Here's Newsday's summary of the the two candidates' stances:

- Give priority to projects such as Second Avenue subway and LIRR link to Grand Central Terminal, which he calls essential to providing transit capacity to handle job growth in Manhattan and commuting growth from Long Island.
- Reform transportation agencies.
- Complete major regional projects around the state, including construction of Interstate 86, aimed at expanding economic activity from the Pennsylvania border to the New York State Thruway in Orange County.

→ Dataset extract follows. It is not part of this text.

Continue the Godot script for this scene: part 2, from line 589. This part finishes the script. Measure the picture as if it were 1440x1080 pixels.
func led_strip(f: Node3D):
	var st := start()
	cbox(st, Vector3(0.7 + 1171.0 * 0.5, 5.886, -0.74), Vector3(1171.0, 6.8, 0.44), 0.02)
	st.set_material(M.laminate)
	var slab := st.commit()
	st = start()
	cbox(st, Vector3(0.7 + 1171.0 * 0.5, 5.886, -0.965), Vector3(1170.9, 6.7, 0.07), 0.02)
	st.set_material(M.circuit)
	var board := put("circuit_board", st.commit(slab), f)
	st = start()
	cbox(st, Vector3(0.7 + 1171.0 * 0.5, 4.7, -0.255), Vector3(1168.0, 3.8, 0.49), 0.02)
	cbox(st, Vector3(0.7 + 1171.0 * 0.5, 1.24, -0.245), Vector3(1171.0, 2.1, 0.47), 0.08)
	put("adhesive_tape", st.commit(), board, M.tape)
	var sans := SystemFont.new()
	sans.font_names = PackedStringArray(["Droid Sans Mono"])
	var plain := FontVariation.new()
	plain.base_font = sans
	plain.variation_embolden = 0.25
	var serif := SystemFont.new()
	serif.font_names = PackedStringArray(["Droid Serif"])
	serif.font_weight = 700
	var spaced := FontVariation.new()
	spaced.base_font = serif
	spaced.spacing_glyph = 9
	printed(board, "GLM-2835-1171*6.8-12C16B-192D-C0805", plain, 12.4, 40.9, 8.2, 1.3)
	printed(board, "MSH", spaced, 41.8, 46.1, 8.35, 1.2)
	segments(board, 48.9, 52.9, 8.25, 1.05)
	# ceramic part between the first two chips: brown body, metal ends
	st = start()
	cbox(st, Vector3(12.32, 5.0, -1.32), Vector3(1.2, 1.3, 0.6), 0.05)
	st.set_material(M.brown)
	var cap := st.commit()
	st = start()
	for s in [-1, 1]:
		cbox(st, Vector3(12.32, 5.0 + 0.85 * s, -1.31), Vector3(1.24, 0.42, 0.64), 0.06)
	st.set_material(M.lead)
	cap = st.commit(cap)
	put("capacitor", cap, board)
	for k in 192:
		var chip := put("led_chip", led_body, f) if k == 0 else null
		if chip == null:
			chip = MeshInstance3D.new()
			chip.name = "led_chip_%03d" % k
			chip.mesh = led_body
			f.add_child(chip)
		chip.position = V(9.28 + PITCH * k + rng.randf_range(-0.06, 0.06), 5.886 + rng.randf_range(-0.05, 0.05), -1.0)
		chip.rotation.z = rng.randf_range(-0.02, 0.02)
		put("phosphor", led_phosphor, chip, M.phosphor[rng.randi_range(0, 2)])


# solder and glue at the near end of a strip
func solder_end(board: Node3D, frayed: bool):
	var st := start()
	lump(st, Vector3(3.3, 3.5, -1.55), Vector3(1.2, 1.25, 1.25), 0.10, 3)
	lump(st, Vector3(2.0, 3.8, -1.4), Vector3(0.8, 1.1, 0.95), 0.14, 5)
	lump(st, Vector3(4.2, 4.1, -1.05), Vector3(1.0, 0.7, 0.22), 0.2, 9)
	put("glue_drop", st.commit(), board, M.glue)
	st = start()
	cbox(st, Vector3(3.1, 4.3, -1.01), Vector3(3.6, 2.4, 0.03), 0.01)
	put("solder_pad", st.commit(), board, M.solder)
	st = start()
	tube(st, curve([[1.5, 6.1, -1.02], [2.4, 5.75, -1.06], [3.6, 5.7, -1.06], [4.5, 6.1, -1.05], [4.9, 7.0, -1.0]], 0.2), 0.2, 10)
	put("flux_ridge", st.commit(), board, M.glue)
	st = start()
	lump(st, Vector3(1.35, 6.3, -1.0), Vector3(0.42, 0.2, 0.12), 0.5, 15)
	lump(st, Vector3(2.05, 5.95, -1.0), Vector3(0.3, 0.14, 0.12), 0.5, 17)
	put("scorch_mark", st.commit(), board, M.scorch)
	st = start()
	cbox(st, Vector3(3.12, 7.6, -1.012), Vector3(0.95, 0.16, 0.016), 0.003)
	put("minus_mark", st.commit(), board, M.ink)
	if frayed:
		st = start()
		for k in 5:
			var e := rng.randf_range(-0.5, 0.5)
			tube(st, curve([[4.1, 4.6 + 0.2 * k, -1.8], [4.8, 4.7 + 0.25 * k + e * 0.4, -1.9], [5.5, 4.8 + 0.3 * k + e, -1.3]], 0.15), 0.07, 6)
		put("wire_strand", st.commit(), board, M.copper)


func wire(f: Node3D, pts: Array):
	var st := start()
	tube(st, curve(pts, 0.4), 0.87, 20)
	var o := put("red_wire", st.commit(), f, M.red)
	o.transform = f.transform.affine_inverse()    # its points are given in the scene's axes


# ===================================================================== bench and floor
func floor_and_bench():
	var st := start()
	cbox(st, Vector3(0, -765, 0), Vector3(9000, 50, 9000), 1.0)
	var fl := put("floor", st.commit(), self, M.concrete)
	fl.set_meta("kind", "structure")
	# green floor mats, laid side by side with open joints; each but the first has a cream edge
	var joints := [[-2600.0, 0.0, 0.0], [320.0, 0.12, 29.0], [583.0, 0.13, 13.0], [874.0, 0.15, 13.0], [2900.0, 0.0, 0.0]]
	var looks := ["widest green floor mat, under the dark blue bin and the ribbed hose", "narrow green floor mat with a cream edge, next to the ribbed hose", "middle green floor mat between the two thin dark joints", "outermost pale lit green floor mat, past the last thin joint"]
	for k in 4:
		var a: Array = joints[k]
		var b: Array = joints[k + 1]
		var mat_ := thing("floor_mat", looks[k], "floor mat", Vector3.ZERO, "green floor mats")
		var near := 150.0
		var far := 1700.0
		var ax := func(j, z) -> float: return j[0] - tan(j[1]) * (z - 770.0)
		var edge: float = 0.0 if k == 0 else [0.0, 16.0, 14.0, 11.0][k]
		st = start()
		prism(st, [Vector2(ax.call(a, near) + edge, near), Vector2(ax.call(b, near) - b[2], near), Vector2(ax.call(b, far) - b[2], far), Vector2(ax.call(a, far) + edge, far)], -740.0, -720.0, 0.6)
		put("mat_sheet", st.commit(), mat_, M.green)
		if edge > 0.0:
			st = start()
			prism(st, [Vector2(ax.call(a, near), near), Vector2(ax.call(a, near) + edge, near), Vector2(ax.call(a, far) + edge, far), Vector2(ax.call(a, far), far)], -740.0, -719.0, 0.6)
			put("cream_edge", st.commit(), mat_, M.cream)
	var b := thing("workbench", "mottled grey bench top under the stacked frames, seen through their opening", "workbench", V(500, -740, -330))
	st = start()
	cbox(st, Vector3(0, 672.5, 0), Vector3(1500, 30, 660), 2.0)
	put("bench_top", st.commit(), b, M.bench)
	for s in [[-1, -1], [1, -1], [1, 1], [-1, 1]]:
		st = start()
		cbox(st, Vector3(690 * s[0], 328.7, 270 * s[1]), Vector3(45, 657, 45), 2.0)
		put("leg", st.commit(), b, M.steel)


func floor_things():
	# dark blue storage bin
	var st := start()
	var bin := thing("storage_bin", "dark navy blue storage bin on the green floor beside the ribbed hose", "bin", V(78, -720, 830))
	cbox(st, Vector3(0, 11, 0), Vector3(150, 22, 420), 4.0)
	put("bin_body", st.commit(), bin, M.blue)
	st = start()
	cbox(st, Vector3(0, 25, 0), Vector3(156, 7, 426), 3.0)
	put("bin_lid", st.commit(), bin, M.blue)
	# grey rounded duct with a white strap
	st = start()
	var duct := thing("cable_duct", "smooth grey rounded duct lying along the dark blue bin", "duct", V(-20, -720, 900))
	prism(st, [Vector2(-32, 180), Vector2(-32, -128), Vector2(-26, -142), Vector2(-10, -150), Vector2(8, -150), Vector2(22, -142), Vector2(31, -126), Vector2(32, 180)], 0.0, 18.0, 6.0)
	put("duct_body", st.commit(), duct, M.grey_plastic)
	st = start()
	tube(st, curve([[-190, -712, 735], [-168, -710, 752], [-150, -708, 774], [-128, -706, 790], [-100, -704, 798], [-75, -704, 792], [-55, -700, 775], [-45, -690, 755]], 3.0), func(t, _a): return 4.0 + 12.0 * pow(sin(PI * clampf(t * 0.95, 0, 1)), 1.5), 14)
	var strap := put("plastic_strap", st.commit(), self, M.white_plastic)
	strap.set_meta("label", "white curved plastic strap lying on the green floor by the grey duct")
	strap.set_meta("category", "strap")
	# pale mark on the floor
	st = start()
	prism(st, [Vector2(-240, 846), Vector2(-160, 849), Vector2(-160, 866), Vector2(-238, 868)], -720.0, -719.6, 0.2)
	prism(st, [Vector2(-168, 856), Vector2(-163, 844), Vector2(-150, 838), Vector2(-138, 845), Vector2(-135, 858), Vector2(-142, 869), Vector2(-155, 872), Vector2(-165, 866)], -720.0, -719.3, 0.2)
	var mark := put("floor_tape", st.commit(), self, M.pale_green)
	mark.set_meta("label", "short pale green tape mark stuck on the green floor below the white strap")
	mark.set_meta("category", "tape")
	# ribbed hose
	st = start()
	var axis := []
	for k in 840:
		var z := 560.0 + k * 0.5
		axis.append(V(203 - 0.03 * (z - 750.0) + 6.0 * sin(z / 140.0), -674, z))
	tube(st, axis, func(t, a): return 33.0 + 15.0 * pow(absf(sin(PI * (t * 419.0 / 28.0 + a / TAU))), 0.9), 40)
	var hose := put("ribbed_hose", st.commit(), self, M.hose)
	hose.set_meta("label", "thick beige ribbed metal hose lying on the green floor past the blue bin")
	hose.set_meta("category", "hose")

- Would use revenue from state sales tax on gasoline and diesel for "pay as you go" financing for roads, bridges and transit plans statewide.
- Complete Second Avenue subway project, LIRR-Grand Central link.
- Has called for negotiations with MTA's unions to focus in part on better productivity.

Notice there's nothing about the Moynihan Station project. Gotham Gazette had an excellent look at Spitzer's stances on various transportation projects back in August. Bruce Schaller wrote: "If Spitzer can follow through as governor on truly setting priorities for getting [the Second Avenue Subway, the LIRR link to Grand Central, and replacement of the Tappan Zee Bridge] in the ground, he will leave a legacy." Now, we just want to know how Spitzer plans to deal with the MTA's deficits.

At any rate, it's been said the MTA can wait for a fare hike until 2008 - should be interesting to see what happened when Spitzer and MTA Chairman Kalikow clash.